266112 An emergency of a different kind: Using public health preparedness strategies to organize fast paced, high demand grant execution

Tuesday, October 30, 2012 : 8:30 AM - 8:50 AM

Christina Welter, DrPH, MPH , Deputy Director, Prevention Services, Cook County Department of Public Health, Oak Forest, IL
Gina Massuda Barnett, MPH , Cook County Department of Public Health, Oak Forest, IL
Rachael Dombrowski, MPH , Public Health Institute of Metropolitan Chicago, Suburban Cook County Communities Putting Prevention to Work, Oak Park, IL
Local health departments (LHD) rely heavily on grants to fund core public health initiatives and, in some cases, build organizational infrastructure. Many pitfalls exist with this funding approach, including but not limited to, ever-changing and unrealistic deliverables, unreliable and inconsistent funding sources, and fast turn around times. The impact is a loss in productivity as too much time is spent on trying to organize the work.
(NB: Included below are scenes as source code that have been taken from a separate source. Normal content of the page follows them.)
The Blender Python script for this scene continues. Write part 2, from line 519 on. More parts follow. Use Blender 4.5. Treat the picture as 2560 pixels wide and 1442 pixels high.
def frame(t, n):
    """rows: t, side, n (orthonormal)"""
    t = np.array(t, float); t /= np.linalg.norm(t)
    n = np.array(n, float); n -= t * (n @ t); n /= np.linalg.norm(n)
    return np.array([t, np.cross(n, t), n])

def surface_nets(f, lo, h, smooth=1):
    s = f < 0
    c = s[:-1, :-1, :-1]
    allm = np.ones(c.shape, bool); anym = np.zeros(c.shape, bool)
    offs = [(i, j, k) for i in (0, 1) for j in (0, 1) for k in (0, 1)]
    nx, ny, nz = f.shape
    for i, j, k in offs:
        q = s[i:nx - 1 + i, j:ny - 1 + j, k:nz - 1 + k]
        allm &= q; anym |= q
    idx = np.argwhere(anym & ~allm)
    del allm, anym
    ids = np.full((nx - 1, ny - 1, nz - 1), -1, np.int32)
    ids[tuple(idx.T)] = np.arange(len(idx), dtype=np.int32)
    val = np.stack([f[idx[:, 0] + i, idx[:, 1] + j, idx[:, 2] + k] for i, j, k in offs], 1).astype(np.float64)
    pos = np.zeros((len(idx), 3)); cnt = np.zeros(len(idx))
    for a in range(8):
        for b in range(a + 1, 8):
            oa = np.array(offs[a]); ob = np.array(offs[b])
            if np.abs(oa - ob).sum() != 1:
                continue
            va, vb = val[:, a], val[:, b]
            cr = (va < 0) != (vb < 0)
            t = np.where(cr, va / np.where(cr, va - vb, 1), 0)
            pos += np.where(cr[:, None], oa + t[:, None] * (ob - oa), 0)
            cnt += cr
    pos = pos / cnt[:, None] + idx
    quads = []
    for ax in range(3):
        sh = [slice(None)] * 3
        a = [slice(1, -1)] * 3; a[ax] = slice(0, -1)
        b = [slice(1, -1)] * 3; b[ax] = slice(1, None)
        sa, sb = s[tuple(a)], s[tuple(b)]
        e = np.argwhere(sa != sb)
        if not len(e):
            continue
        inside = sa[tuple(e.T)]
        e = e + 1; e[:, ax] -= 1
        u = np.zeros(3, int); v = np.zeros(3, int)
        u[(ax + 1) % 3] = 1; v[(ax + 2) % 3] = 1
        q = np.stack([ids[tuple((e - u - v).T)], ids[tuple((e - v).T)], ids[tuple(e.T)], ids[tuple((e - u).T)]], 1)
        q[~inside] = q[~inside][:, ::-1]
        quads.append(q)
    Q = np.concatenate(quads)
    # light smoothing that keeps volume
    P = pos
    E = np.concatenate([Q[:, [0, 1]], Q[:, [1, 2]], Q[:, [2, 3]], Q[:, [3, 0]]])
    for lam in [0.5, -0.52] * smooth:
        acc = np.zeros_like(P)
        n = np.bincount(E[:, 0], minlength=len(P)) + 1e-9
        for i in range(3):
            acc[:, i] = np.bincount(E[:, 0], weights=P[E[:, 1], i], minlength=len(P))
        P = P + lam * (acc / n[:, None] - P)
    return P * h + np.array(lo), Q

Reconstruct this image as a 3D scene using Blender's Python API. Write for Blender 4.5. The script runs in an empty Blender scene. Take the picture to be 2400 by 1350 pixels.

In addition, grant implementation tends to focus on operational issues instead of strategic ones, reducing the capacity to impact improvement in public health outcomes.

As LHDs continue to remain dependent on grant funding, implementation strategies are needed to help organize the work in an effective and efficient manner that allows for both a focus on strategy and operations. The Cook County Department of Public Health (CCDPH) in collaboration with the Public Health Institute of Metropolitan Chicago was awarded nearly $16 million from a 2-year federal initiative, Communities Putting Prevention to Work (CPPW). Challenged with addressing many execution issues in a short amount of time, CCDPH employed emergency preparedness principles of incident command, as well as organizational management concepts, to help systematize project structure, clarify roles and responsibilities of staff and community partners, monitor performance, and address strategic issues.

Participants who attend this session will learn the steps taken to overcome implementation barriers of high paced grants. Potential strategies, models and tools will be shared along with lessons learned from the CPPW experience.

Learning Areas:
Administer health education strategies, interventions and programs
Administration, management, leadership
Implementation of health education strategies, interventions and programs
Planning of health education strategies, interventions, and programs
Systems thinking models (conceptual and theoretical models), applications related to public health

Learning Objectives:
1. Discuss the organization and programmatic impact of fast-paced, high demand grants on LHDS 2. Describe strategies used to maximize a focus on program implementation and improved public health outcomes 3. Discuss benefits and lessons learned for action-oriented implementation design

Keywords: Planning, Management and Sustainability

Presenting author's disclosure statement:

Qualified on the content I am responsible for because: I am the Deputy Director of Prevention Services at the Cook County Department of Public health and co-lead on several federal, state, and local grants.
Any relevant financial relationships? No

I agree to comply with the American Public Health Association Conflict of Interest and Commercial Support Guidelines, and to disclose to the participants any off-label or experimental uses of a commercial product or service discussed in my presentation.